◆ Problem ◆
In the listing below, locate the lines that hold the string "writing". Copy those lines.

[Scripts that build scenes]
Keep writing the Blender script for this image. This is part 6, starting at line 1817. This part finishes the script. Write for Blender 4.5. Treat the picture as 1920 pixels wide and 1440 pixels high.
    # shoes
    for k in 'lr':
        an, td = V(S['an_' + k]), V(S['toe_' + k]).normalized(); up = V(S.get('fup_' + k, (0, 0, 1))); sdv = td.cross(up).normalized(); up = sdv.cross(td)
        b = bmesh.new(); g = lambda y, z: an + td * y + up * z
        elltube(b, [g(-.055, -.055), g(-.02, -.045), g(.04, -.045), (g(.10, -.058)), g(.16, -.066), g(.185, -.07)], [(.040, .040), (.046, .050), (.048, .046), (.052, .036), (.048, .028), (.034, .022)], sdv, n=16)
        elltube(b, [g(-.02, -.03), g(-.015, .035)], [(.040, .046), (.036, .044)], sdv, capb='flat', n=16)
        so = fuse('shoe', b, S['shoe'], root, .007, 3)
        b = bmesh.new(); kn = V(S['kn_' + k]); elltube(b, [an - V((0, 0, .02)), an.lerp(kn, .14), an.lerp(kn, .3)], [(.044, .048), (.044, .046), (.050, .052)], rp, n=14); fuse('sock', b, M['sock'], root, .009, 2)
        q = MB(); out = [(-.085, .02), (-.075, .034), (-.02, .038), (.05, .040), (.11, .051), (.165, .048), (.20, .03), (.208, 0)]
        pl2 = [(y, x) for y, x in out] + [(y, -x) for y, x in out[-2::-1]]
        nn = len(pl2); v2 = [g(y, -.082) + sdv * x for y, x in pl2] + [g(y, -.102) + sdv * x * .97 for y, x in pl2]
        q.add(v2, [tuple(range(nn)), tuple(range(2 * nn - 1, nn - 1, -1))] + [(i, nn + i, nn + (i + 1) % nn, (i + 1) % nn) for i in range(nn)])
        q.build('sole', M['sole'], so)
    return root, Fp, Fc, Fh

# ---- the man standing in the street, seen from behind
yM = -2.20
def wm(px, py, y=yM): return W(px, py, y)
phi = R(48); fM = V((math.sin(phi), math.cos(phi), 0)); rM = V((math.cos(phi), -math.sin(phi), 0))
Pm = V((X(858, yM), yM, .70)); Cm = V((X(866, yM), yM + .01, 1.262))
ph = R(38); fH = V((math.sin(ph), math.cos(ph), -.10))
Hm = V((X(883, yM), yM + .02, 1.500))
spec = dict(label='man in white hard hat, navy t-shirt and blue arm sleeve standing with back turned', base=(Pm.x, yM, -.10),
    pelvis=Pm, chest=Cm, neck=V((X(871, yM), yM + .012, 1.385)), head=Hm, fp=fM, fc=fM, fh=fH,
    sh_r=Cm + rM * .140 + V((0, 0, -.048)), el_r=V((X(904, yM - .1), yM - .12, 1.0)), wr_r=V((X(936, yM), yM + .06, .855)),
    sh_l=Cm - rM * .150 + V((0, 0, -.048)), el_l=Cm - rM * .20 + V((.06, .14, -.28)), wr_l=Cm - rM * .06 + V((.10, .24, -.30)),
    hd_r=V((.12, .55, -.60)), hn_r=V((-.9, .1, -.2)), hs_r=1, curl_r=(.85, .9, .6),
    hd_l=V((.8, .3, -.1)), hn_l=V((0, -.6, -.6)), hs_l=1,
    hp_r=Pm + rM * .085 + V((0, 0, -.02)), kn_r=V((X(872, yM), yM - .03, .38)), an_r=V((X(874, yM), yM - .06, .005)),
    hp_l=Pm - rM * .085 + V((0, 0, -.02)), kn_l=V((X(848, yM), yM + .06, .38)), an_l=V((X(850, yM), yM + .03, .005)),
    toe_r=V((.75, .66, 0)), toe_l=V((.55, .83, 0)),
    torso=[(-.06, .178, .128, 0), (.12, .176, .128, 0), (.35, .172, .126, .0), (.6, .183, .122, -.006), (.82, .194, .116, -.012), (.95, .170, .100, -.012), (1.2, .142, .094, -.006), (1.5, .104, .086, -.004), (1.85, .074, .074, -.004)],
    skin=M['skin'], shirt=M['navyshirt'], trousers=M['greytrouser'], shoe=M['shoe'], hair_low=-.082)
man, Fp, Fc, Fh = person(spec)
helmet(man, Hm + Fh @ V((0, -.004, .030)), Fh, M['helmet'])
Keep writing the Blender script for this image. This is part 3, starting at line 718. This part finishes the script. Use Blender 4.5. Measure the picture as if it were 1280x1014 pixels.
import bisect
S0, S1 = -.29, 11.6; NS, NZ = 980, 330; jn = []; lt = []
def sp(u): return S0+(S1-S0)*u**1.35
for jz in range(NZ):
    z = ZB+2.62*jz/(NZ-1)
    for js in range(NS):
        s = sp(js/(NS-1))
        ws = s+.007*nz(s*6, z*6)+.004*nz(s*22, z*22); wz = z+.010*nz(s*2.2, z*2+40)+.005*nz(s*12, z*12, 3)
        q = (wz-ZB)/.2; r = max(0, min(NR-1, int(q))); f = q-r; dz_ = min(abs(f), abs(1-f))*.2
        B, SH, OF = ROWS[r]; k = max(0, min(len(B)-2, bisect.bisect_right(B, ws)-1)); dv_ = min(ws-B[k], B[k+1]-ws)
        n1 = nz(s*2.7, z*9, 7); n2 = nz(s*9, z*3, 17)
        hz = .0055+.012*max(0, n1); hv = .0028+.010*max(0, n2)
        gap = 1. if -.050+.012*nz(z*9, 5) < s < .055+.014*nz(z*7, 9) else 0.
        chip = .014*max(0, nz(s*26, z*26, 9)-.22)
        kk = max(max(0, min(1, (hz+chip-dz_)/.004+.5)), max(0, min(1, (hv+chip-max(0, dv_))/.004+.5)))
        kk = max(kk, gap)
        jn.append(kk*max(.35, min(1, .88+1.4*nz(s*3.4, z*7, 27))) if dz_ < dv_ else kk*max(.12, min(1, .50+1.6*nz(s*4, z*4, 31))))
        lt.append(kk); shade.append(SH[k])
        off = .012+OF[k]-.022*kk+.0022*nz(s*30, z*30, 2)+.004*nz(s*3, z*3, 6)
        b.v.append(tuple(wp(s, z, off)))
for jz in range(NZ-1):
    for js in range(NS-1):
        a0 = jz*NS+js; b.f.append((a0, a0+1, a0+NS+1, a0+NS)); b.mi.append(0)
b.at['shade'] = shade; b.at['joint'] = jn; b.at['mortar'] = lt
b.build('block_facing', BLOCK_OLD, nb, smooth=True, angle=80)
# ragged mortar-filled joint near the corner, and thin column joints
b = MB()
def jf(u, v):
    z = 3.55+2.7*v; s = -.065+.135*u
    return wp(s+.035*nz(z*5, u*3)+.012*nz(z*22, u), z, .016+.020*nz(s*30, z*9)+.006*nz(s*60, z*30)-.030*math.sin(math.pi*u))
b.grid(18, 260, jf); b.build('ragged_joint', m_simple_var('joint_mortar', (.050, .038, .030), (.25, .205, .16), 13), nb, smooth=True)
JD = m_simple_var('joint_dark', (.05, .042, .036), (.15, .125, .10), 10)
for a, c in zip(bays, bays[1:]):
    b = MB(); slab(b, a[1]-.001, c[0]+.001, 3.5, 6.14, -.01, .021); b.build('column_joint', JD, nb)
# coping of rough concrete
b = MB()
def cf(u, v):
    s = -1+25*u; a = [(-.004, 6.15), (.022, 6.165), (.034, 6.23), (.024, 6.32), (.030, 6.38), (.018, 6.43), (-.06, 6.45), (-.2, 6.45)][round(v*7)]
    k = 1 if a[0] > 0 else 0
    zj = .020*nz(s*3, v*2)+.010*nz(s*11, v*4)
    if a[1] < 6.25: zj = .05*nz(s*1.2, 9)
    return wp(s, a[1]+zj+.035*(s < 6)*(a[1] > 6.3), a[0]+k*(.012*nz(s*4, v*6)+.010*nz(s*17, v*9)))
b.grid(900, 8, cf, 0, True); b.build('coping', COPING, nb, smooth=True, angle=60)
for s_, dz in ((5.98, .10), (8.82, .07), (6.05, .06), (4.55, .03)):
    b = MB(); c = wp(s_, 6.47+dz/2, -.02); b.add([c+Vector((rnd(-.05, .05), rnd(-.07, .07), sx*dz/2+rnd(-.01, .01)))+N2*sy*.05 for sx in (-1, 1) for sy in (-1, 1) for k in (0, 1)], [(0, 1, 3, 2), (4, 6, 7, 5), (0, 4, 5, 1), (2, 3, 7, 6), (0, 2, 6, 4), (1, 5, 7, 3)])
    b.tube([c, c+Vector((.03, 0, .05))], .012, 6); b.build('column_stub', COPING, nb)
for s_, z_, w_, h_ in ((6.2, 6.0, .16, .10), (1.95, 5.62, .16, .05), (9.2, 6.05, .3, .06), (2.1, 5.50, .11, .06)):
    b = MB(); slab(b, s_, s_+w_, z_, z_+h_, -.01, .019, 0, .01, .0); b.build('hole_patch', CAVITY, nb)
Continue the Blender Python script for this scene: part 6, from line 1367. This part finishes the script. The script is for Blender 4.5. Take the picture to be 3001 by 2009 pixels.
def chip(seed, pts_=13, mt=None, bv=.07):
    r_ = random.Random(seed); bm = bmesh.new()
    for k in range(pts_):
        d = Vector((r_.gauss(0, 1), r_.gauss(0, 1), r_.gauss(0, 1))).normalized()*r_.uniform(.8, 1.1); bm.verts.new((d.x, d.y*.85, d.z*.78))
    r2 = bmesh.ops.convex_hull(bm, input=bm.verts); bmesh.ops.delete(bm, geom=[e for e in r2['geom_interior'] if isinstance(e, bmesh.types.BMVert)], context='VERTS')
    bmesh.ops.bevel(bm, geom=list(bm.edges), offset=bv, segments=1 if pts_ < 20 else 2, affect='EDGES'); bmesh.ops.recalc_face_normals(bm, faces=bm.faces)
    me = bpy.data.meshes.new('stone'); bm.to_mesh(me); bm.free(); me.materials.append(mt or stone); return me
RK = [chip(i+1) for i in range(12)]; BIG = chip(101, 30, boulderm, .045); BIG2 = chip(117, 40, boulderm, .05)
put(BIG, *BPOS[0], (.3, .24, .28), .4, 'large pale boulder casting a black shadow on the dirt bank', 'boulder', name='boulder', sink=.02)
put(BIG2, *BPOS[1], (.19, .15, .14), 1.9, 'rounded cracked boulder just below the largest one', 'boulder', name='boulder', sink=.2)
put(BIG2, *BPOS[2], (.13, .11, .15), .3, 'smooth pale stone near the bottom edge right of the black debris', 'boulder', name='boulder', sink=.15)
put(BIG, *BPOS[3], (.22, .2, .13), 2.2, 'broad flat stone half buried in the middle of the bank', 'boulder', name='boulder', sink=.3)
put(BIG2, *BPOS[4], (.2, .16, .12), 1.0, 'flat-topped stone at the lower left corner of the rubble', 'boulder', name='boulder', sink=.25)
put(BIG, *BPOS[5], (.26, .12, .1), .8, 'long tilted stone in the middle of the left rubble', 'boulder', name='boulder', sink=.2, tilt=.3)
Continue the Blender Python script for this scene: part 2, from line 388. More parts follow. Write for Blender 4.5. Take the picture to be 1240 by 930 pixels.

◆ Output for this exercise ◆
Keep writing the Blender script for this image. This is part 6, starting at line 1817. This part finishes the script. Write for Blender 4.5. Treat the picture as 1920 pixels wide and 1440 pixels high.
Keep writing the Blender script for this image. This is part 3, starting at line 718. This part finishes the script. Use Blender 4.5. Measure the picture as if it were 1280x1014 pixels.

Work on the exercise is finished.